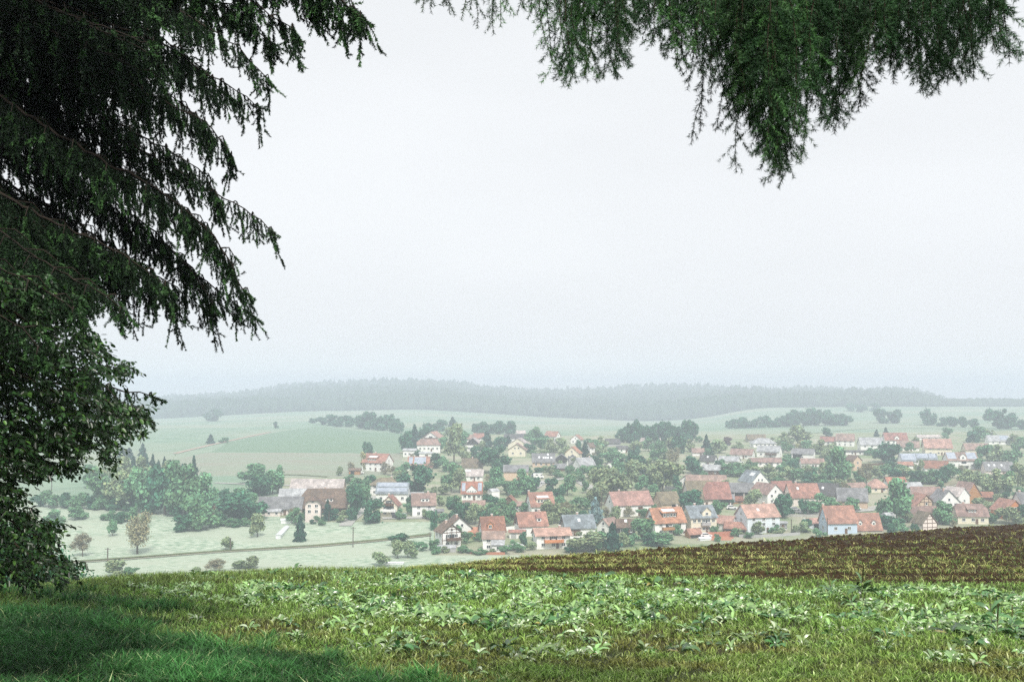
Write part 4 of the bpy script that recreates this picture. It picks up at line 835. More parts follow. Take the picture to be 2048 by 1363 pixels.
# gardens
BIG = [(908, 928, 46, 72, 'l', 'tall pale olive tree rising between the chalet-like house and the dark-gabled one'), (836, 988, 74, 62, 'd', 'largest round dark tree, behind the brown-grey-roofed house'), (1215, 1004, 74, 66, 'l', 'large olive-brown tree above the slope path in the middle of the village'),
       (1325, 985, 76, 66, 'l', 'broad pale olive tree in front of the long grey-brown barn end'), (1788, 1040, 66, 76, 'm', 'big full chestnut tree standing over the blue house wing'), (1191, 1045, 32, 50, 'x', 'blue-green spruce beside the slate-roofed house'),
       (1225, 1101, 36, 56, 'c', 'dark pointed fir at the field edge before the chalet'), (1775, 926, 54, 46, 'd', 'large dark tree before the grey-brown upper house'), (1383, 1020, 48, 40, 'd', 'round dark tree in front of the mossy brown barn'),
       (1170, 1104, 66, 40, 'l', 'wide pale bush crowning the field edge beside the pink-roofed house'), (1135, 991, 34, 40, 'm', 'orchard tree with a clear trunk on the grassy slope'), (1104, 1046, 44, 44, 'l', 'pale blossoming tree in front of the four-windowed dormer house'),
       (1604, 901, 20, 22, 'y', 'small yellow-green tree on the upper slope'), (1455, 890, 17, 15, 'p', 'small copper-red tree on the misty upper slope'), (1669, 968, 56, 68, 'm', 'tall full tree beside the tall tan house'), (1385, 947, 46, 36, 'd', 'round dark tree below the low white house by the conifer')]
for a in BIG: T(*a[:5], a[5])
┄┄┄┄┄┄
■ Exercise task
Reproduce the listing word for word and omit its pictures.

■ Task output
Write part 4 of the bpy script that recreates this picture. It picks up at line 835. More parts follow. Take the picture to be 2048 by 1363 pixels.
# gardens
BIG = [(908, 928, 46, 72, 'l', 'tall pale olive tree rising between the chalet-like house and the dark-gabled one'), (836, 988, 74, 62, 'd', 'largest round dark tree, behind the brown-grey-roofed house'), (1215, 1004, 74, 66, 'l', 'large olive-brown tree above the slope path in the middle of the village'),
       (1325, 985, 76, 66, 'l', 'broad pale olive tree in front of the long grey-brown barn end'), (1788, 1040, 66, 76, 'm', 'big full chestnut tree standing over the blue house wing'), (1191, 1045, 32, 50, 'x', 'blue-green spruce beside the slate-roofed house'),
       (1225, 1101, 36, 56, 'c', 'dark pointed fir at the field edge before the chalet'), (1775, 926, 54, 46, 'd', 'large dark tree before the grey-brown upper house'), (1383, 1020, 48, 40, 'd', 'round dark tree in front of the mossy brown barn'),
       (1170, 1104, 66, 40, 'l', 'wide pale bush crowning the field edge beside the pink-roofed house'), (1135, 991, 34, 40, 'm', 'orchard tree with a clear trunk on the grassy slope'), (1104, 1046, 44, 44, 'l', 'pale blossoming tree in front of the four-windowed dormer house'),
       (1604, 901, 20, 22, 'y', 'small yellow-green tree on the upper slope'), (1455, 890, 17, 15, 'p', 'small copper-red tree on the misty upper slope'), (1669, 968, 56, 68, 'm', 'tall full tree beside the tall tan house'), (1385, 947, 46, 36, 'd', 'round dark tree below the low white house by the conifer')]
for a in BIG: T(*a[:5], a[5])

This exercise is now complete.